Start of Task data

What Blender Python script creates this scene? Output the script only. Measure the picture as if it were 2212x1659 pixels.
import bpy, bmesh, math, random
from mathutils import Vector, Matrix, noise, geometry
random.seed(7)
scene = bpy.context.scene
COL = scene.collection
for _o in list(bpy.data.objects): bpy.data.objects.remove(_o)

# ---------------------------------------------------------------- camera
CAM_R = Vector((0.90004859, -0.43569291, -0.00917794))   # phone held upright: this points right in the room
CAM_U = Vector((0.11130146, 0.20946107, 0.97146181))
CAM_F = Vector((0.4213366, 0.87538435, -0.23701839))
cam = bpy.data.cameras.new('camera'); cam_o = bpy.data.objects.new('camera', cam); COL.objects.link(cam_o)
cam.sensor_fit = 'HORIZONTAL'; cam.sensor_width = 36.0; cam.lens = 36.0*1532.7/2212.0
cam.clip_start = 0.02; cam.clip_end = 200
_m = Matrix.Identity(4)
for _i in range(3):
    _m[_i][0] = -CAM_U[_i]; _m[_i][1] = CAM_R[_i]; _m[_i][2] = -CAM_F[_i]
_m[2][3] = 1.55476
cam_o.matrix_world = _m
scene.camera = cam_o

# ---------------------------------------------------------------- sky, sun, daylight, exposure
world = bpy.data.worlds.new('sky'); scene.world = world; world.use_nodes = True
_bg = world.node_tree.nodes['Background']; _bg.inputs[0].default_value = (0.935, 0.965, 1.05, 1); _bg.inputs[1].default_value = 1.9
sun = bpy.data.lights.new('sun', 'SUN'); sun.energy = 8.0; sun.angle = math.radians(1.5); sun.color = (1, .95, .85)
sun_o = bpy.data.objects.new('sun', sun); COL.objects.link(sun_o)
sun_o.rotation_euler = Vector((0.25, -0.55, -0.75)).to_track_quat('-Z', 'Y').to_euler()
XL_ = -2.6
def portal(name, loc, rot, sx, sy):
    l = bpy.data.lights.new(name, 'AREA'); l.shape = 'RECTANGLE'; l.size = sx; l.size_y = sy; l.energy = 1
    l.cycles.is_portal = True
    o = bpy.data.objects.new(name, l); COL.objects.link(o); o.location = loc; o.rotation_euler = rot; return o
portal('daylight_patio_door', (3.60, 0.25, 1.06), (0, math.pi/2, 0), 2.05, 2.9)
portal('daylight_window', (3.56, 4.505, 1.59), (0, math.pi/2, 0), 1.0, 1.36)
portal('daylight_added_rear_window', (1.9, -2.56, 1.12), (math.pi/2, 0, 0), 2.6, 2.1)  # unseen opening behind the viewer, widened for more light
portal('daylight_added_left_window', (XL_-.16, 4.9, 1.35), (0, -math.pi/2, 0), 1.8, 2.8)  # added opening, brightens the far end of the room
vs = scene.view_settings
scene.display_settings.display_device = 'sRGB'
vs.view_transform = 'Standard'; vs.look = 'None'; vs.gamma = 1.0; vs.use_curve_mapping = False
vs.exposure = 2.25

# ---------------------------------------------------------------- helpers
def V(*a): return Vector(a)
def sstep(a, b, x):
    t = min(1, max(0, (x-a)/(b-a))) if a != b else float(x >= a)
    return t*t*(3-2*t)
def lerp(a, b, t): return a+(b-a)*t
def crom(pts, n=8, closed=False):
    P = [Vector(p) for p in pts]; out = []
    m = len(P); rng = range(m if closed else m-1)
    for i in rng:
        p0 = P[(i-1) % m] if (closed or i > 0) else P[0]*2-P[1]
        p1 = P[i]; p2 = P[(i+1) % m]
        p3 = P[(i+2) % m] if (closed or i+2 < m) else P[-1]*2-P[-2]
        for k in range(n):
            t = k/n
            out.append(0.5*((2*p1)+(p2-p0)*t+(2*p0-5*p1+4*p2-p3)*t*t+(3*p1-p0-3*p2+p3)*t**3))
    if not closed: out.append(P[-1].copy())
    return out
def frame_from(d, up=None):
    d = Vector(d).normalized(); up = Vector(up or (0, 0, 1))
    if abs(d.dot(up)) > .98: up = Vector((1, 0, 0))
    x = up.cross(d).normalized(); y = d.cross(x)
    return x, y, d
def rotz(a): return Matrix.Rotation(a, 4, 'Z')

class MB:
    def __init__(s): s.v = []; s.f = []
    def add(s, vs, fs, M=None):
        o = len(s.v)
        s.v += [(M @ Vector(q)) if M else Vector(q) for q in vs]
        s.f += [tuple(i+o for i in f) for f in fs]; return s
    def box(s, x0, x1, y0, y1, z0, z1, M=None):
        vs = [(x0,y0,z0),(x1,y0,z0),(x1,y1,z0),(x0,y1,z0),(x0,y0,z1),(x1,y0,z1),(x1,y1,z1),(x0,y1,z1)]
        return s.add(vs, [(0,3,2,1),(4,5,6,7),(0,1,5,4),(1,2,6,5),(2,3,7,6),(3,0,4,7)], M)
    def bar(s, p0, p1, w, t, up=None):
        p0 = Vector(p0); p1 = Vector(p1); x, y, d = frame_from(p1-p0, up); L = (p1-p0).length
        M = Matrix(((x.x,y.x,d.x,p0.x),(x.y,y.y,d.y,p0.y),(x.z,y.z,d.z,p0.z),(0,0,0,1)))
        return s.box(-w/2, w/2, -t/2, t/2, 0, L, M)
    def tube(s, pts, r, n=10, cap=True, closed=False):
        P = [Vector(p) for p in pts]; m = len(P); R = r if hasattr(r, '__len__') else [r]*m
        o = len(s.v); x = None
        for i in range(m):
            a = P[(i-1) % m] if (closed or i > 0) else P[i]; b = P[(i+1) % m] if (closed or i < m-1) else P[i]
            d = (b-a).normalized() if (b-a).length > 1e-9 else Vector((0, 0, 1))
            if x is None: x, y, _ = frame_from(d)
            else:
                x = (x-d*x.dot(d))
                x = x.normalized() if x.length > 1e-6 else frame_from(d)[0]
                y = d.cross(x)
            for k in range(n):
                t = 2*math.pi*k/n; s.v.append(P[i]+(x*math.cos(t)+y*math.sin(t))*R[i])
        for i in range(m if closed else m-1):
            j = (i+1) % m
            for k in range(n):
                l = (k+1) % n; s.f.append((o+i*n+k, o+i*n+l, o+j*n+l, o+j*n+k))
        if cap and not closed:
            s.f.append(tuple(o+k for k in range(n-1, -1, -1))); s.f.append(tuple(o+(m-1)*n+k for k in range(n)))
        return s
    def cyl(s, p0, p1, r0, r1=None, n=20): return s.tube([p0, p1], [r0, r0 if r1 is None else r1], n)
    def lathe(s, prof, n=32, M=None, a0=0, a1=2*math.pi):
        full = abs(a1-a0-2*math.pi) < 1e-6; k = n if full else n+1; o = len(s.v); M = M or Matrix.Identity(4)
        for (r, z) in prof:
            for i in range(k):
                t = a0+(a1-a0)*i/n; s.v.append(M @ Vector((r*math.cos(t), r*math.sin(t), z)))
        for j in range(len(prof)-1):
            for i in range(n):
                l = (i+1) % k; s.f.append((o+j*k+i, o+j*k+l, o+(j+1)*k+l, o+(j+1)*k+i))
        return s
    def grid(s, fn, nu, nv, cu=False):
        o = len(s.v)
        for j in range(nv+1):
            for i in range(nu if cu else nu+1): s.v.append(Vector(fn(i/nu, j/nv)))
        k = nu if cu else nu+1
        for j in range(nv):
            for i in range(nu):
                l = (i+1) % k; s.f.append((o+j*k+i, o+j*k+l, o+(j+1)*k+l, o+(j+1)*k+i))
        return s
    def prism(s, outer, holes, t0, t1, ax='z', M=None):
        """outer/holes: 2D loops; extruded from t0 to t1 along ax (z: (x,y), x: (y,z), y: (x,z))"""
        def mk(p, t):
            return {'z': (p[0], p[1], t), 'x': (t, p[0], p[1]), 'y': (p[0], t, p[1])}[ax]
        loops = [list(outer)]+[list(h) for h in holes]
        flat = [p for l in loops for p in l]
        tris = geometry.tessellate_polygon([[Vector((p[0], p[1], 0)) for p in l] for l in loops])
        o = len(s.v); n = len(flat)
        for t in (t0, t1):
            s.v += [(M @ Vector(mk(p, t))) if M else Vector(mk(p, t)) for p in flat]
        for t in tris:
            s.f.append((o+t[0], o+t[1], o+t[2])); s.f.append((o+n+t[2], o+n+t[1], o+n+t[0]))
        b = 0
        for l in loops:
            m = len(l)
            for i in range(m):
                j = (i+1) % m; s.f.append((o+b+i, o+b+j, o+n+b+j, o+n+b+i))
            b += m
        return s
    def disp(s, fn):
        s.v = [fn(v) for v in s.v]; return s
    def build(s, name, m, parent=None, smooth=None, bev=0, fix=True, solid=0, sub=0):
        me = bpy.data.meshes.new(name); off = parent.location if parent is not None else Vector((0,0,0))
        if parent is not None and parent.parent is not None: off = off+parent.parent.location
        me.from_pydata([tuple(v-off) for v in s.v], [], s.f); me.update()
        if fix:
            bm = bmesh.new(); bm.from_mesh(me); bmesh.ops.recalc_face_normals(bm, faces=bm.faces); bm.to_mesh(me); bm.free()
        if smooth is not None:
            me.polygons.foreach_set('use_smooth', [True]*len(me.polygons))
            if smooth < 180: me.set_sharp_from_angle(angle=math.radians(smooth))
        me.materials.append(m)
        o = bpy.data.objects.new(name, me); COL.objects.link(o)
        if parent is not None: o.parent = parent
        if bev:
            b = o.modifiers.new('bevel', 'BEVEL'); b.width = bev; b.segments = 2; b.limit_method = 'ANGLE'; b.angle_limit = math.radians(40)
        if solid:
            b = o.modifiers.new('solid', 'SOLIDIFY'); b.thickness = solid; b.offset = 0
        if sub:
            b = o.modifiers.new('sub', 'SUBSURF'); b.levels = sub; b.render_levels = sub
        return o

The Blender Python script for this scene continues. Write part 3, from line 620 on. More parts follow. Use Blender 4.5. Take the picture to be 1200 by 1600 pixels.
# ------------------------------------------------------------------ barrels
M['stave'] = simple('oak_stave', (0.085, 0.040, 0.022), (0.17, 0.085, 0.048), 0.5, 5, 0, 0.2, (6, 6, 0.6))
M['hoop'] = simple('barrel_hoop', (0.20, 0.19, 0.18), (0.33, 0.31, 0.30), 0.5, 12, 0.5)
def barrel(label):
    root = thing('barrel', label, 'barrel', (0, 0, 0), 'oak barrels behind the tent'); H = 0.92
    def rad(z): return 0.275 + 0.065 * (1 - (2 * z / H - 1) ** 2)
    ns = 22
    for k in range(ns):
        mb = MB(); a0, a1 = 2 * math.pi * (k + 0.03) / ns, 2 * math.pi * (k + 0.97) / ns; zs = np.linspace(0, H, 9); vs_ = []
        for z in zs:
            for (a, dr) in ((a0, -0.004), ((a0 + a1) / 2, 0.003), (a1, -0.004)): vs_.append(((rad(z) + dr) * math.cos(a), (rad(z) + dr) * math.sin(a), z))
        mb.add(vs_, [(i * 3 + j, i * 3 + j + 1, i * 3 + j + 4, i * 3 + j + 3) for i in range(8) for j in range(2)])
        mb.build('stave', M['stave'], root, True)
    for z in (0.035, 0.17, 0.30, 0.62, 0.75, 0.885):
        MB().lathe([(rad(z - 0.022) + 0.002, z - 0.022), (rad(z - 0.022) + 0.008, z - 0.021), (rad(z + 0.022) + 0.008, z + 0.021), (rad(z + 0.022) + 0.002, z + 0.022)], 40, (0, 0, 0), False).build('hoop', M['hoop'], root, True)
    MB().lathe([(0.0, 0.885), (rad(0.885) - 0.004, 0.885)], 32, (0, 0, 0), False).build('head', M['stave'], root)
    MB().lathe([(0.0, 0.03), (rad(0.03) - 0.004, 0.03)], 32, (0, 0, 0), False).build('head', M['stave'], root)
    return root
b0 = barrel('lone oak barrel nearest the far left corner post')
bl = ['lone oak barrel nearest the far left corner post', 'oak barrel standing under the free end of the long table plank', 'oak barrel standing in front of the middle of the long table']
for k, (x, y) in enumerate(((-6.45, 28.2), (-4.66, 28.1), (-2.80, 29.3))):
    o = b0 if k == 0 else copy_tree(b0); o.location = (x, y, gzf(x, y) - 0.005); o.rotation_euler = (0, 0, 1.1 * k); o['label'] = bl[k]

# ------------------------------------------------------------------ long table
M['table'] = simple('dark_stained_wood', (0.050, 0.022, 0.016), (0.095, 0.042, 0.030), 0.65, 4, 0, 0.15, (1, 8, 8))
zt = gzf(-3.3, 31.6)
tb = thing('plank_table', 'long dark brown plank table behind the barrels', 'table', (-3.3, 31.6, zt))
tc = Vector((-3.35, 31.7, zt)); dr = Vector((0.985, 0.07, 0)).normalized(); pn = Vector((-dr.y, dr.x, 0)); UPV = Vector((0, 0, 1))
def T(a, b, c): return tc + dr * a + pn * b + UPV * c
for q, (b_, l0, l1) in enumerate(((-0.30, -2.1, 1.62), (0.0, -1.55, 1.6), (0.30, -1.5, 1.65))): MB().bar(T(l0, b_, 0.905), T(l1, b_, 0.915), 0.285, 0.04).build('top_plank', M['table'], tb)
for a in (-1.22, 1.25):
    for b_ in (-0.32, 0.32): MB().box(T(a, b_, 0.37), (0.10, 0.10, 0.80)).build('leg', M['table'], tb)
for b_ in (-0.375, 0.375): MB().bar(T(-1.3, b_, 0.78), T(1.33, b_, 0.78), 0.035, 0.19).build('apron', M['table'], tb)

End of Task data

* [Exercise aim]: Go through the material line by line. Show each line that contains the string "pixels".

* [Exercise result]:
What Blender Python script creates this scene? Output the script only. Measure the picture as if it were 2212x1659 pixels.
The Blender Python script for this scene continues. Write part 3, from line 620 on. More parts follow. Use Blender 4.5. Take the picture to be 1200 by 1600 pixels.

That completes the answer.